Occasionally, however, our wild imaginations rope in the real world too. We are taken over not just by subtle, half-conscious dreamy sensations, but by actual visual phenomena witnessed in a fully waking state. Yuji Oshima attributes a “strange feeling of the presence of supernatural phenomena” from the 25th floor of a building in Sao Paolo as the mysterious precursor to this video collage made from found footage material of UFOs. How often is seeing an act of will? How do the questions we ask determine what we will see? What does art want from the supernatural?

On Frank O'Toole

I’ll take up now the question of the conjurer. Does the conjurer see or know or neither? Does the conjurer take something you know and change it into something you WANT to believe in, devolving it in a way? How much invention goes along with belief? How much playing-along? Will ideas strike us like lightning or must we always be searching and seeking them out? Frank O’Toole’s Physiognomization demonstrates the mind’s ability to see unexpectedly and its willingness to play the part of the conjurer. It asks to what end do we seek out likenesses? Do images attest to the persistence of the mind to keep thinking, to know more, to stay alive? Nietzsche asks a similar question as he walks through the logic of dreams in Human, All Too Human, “How is it that the mind of the dreamer always errs so greatly, while the same mind awake tends to be so sober, careful, and skeptical about hypotheses?” Nietzsche then decides: Dream-thought is so easy for us now because, during mankind’s immense periods of development, we have been so well drilled in just this form of fantastic and cheap explanation from the first, best idea.

On Kerry Downey

Next, consider the almost blank wall. Kerry Downey’s wall painting assumes a nearly devotional stance as well. The piece aims to pay homage to the act itself of erasing – to all whitewashed walls everywhere. How are surfaces built to begin with? How does the act of erasing relate to the act of hiding? How does hiding become evolving into something different altogether? The piece is emblematic of one of the questions hovering over the show …what is it I am (not) seeing? Can you make out the under-painting if you try? Can your eyes excavate any of what was painted before? What breaks the surface, what is being held back, what is being averted here? How much of painting is about being able to start over and to imagine again from the beginning?

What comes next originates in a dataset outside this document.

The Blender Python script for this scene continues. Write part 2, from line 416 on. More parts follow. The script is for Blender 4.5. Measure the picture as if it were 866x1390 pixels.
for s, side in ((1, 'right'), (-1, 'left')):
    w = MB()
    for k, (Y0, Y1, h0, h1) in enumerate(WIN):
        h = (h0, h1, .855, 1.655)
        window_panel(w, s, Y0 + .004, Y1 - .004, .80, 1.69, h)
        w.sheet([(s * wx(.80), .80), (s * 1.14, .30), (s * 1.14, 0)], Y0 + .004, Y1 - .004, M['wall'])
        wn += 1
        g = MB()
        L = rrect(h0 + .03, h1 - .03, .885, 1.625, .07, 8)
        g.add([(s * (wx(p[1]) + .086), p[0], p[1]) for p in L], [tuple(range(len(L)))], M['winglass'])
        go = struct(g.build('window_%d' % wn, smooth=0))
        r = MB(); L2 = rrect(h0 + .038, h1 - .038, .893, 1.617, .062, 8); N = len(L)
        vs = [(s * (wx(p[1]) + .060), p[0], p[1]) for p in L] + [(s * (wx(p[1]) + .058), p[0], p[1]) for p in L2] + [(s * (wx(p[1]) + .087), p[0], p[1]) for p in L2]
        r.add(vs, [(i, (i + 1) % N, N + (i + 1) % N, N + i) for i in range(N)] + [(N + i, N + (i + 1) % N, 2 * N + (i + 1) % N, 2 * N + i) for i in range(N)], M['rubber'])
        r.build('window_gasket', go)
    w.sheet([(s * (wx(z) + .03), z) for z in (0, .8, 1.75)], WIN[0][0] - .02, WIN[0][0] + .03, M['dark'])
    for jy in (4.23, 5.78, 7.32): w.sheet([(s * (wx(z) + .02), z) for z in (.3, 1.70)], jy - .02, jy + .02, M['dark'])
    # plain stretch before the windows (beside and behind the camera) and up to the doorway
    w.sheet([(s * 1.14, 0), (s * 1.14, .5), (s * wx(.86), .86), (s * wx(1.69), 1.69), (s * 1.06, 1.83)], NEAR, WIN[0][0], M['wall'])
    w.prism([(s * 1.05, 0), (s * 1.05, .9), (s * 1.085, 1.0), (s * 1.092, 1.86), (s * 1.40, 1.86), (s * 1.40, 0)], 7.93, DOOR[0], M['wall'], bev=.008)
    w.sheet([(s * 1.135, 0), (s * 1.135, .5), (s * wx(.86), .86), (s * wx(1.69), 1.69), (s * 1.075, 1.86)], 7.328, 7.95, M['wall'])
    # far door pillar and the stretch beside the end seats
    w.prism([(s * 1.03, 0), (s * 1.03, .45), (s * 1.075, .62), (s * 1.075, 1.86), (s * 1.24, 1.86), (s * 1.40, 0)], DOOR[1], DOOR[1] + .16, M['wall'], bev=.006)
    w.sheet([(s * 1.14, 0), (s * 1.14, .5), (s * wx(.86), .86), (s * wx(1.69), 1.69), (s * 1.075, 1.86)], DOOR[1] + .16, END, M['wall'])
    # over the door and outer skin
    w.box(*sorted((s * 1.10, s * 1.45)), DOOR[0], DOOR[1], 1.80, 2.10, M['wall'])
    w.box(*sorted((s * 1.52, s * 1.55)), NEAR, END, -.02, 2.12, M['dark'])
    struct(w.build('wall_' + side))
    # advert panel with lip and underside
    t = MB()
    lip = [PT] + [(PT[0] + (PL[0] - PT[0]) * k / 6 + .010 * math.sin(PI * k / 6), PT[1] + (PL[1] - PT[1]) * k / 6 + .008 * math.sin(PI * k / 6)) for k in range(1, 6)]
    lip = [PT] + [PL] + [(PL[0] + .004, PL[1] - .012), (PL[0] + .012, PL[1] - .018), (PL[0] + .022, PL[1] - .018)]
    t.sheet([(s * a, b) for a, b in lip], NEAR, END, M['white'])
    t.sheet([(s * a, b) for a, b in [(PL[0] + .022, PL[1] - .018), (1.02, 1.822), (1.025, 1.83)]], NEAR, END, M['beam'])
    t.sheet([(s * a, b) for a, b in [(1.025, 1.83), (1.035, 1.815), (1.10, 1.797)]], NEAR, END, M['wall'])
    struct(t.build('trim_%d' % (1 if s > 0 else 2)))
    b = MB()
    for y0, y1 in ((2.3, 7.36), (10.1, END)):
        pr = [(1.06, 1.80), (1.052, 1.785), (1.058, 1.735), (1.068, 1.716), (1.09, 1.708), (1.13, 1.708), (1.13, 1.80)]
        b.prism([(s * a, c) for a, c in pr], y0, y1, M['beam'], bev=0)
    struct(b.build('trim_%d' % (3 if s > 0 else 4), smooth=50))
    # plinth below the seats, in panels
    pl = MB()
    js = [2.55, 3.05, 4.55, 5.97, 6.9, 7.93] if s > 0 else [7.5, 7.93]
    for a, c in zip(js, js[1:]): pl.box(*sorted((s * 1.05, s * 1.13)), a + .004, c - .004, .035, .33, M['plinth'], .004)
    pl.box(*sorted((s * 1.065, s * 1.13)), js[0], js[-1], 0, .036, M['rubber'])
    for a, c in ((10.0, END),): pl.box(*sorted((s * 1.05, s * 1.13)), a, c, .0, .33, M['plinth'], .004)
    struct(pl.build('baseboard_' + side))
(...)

On Reuben Lorch-Miller and Nick Normal

Let’s continue by identifying some of the work most riddled by the possibility of not being seen. Find There, that is the power and Fluorescent Lights. Reuben Lorch-Miller’s fluorescent light fixture replicas appear as the everyday objects that they are meant to represent. Through the extent of mimicry employed in their making, however, they heighten your sense of what we actually stop noticing about things when we take them for being ordinary. The soundtrack to this piece, the continuous hum of the artist imitating the hum of a fluorescent light, is more likely to catch your attention than the fixtures themselves.

On Robert McCarren

Start at the Observation Post by Robert McCarren. It seems appropriate to begin here, to begin by considering this work that is big and visible, yet it aims to take on a subsiding presence. The work seems to say, “Don’t look at me, look out from me.” The Lookout wants to direct your attention not toward itself but toward what it stands above and what surrounds it. Does is denote itself sculpturally, is there an apparent eye behind how it stands or does it assume practicality and sound building conventions as an aspect of its martyrdom? Take note of what you do or don’t see from here. What kind of perspective does the Lookout offer? From here we can look out on all that we have yet to ask ourselves or to see.